═══ Available data

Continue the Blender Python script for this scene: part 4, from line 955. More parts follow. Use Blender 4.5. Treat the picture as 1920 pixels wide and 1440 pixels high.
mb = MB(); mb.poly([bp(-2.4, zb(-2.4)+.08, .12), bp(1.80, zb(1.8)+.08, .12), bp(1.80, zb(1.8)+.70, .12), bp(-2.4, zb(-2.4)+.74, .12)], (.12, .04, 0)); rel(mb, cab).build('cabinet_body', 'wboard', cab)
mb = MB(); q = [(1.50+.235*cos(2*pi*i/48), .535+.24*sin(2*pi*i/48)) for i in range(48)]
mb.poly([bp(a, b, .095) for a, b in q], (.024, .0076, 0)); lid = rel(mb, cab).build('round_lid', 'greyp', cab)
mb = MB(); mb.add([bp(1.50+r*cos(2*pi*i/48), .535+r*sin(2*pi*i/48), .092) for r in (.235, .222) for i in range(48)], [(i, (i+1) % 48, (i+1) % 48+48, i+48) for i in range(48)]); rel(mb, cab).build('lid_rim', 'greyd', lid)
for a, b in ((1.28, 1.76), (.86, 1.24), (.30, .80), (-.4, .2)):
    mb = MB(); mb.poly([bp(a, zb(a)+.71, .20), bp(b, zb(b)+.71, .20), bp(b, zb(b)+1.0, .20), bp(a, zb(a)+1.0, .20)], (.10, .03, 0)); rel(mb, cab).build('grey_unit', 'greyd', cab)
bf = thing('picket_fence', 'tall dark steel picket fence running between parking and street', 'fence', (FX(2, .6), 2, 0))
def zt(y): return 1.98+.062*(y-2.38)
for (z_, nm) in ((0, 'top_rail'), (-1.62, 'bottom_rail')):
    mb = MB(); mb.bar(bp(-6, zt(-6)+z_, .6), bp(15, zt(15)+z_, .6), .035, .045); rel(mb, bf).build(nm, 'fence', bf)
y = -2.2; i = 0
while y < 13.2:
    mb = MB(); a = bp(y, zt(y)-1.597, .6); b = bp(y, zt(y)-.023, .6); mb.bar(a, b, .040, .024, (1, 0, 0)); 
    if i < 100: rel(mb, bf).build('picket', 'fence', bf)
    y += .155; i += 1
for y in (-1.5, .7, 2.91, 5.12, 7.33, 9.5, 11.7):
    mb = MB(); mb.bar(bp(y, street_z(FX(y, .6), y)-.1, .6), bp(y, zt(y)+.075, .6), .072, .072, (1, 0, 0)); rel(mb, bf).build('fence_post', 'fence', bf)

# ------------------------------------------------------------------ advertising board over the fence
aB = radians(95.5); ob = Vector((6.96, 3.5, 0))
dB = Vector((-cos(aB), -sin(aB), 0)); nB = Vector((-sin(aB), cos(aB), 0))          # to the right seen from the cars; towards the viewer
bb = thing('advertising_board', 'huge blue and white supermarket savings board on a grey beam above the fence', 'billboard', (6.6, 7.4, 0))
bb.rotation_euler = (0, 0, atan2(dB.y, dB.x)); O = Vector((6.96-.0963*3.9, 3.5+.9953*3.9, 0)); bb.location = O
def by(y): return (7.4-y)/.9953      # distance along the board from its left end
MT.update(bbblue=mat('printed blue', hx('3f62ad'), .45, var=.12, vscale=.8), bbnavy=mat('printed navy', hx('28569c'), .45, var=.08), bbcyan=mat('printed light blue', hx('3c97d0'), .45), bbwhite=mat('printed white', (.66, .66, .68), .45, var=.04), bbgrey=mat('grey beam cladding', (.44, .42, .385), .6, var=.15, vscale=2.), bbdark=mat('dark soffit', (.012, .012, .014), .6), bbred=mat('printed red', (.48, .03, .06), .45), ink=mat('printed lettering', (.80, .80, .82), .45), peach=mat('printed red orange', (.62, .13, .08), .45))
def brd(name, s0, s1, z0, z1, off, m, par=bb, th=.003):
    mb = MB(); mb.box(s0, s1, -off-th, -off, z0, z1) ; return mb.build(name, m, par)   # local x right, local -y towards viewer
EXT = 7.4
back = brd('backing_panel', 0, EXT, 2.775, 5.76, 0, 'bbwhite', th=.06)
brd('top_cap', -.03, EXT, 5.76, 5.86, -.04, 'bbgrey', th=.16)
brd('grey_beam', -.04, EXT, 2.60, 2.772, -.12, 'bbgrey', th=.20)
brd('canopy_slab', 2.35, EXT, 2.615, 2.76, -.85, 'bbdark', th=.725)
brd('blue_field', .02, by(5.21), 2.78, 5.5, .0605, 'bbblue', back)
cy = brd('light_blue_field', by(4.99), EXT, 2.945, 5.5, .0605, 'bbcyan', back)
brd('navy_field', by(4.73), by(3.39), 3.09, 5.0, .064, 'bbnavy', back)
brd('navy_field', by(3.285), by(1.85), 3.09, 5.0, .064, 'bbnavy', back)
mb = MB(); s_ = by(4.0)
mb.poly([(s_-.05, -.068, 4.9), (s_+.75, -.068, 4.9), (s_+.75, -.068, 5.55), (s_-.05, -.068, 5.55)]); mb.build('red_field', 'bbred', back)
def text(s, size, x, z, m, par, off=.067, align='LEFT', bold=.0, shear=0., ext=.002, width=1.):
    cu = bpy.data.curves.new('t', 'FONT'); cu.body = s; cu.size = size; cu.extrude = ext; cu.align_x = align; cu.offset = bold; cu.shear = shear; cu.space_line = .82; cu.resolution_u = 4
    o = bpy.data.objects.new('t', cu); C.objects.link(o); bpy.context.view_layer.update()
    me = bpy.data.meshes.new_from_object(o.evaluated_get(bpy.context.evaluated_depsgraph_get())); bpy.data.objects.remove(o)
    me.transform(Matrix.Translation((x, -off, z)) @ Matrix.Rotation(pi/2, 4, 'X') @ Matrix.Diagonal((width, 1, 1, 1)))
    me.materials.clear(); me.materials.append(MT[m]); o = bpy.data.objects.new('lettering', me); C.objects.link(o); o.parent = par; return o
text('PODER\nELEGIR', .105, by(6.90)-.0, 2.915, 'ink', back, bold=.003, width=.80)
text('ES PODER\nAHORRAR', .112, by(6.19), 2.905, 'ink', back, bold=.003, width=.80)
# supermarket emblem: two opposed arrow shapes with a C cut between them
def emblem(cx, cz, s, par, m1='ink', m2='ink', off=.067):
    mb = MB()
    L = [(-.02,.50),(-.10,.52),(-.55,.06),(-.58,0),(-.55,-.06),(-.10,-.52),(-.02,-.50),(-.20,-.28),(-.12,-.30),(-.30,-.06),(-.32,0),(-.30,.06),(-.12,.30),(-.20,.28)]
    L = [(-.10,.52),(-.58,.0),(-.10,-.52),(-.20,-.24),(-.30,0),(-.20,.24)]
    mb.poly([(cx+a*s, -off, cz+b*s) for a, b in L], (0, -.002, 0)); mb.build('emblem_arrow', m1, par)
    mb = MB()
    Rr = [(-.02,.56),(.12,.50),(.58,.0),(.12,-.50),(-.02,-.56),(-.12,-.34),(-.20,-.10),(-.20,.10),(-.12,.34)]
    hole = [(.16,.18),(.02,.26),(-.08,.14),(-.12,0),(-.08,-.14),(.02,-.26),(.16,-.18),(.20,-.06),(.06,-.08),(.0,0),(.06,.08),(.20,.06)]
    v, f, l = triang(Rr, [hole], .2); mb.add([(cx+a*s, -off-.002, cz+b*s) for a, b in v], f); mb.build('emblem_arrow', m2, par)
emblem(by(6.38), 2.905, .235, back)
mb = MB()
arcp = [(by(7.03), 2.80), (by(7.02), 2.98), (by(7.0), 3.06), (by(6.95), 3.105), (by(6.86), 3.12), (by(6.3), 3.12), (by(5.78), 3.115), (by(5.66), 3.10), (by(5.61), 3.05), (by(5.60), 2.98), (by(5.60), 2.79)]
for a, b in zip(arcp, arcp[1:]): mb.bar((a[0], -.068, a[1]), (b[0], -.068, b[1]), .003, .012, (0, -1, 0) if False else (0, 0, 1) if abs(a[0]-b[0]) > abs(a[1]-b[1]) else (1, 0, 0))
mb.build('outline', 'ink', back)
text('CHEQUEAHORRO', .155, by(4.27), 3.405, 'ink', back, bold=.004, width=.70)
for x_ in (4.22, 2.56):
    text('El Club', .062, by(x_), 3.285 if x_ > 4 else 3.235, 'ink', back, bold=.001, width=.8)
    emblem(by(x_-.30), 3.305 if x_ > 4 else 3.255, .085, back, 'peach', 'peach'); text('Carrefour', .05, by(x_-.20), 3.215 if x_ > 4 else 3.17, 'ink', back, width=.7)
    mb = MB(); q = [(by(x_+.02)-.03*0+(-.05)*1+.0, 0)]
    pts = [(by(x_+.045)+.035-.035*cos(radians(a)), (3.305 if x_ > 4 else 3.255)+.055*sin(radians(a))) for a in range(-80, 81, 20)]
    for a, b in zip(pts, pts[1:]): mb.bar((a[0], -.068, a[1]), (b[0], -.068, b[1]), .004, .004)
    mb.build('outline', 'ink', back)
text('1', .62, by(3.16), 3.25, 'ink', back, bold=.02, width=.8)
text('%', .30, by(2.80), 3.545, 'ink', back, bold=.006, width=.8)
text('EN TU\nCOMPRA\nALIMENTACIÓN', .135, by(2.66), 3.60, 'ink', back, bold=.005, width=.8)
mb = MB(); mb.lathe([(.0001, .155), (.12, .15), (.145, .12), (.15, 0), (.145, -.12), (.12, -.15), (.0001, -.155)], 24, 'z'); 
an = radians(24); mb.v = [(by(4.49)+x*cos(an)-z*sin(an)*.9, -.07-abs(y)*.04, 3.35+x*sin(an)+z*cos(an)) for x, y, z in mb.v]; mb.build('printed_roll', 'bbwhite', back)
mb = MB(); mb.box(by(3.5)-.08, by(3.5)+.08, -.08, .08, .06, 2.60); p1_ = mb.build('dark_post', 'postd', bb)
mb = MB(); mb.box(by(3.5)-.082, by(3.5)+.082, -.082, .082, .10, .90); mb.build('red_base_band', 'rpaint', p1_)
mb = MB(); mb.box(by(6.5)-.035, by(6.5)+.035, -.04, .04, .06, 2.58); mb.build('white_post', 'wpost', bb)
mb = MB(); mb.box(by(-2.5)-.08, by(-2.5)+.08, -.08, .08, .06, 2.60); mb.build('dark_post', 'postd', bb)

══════

(Required task):
Verbatim output is expected for the lines from the start of the data to the line in which "bf).build('fence_post', 'fence', bf)" appears, both included.

(Full answer):
Continue the Blender Python script for this scene: part 4, from line 955. More parts follow. Use Blender 4.5. Treat the picture as 1920 pixels wide and 1440 pixels high.
mb = MB(); mb.poly([bp(-2.4, zb(-2.4)+.08, .12), bp(1.80, zb(1.8)+.08, .12), bp(1.80, zb(1.8)+.70, .12), bp(-2.4, zb(-2.4)+.74, .12)], (.12, .04, 0)); rel(mb, cab).build('cabinet_body', 'wboard', cab)
mb = MB(); q = [(1.50+.235*cos(2*pi*i/48), .535+.24*sin(2*pi*i/48)) for i in range(48)]
mb.poly([bp(a, b, .095) for a, b in q], (.024, .0076, 0)); lid = rel(mb, cab).build('round_lid', 'greyp', cab)
mb = MB(); mb.add([bp(1.50+r*cos(2*pi*i/48), .535+r*sin(2*pi*i/48), .092) for r in (.235, .222) for i in range(48)], [(i, (i+1) % 48, (i+1) % 48+48, i+48) for i in range(48)]); rel(mb, cab).build('lid_rim', 'greyd', lid)
for a, b in ((1.28, 1.76), (.86, 1.24), (.30, .80), (-.4, .2)):
    mb = MB(); mb.poly([bp(a, zb(a)+.71, .20), bp(b, zb(b)+.71, .20), bp(b, zb(b)+1.0, .20), bp(a, zb(a)+1.0, .20)], (.10, .03, 0)); rel(mb, cab).build('grey_unit', 'greyd', cab)
bf = thing('picket_fence', 'tall dark steel picket fence running between parking and street', 'fence', (FX(2, .6), 2, 0))
def zt(y): return 1.98+.062*(y-2.38)
for (z_, nm) in ((0, 'top_rail'), (-1.62, 'bottom_rail')):
    mb = MB(); mb.bar(bp(-6, zt(-6)+z_, .6), bp(15, zt(15)+z_, .6), .035, .045); rel(mb, bf).build(nm, 'fence', bf)
y = -2.2; i = 0
while y < 13.2:
    mb = MB(); a = bp(y, zt(y)-1.597, .6); b = bp(y, zt(y)-.023, .6); mb.bar(a, b, .040, .024, (1, 0, 0)); 
    if i < 100: rel(mb, bf).build('picket', 'fence', bf)
    y += .155; i += 1
for y in (-1.5, .7, 2.91, 5.12, 7.33, 9.5, 11.7):
    mb = MB(); mb.bar(bp(y, street_z(FX(y, .6), y)-.1, .6), bp(y, zt(y)+.075, .6), .072, .072, (1, 0, 0)); rel(mb, bf).build('fence_post', 'fence', bf)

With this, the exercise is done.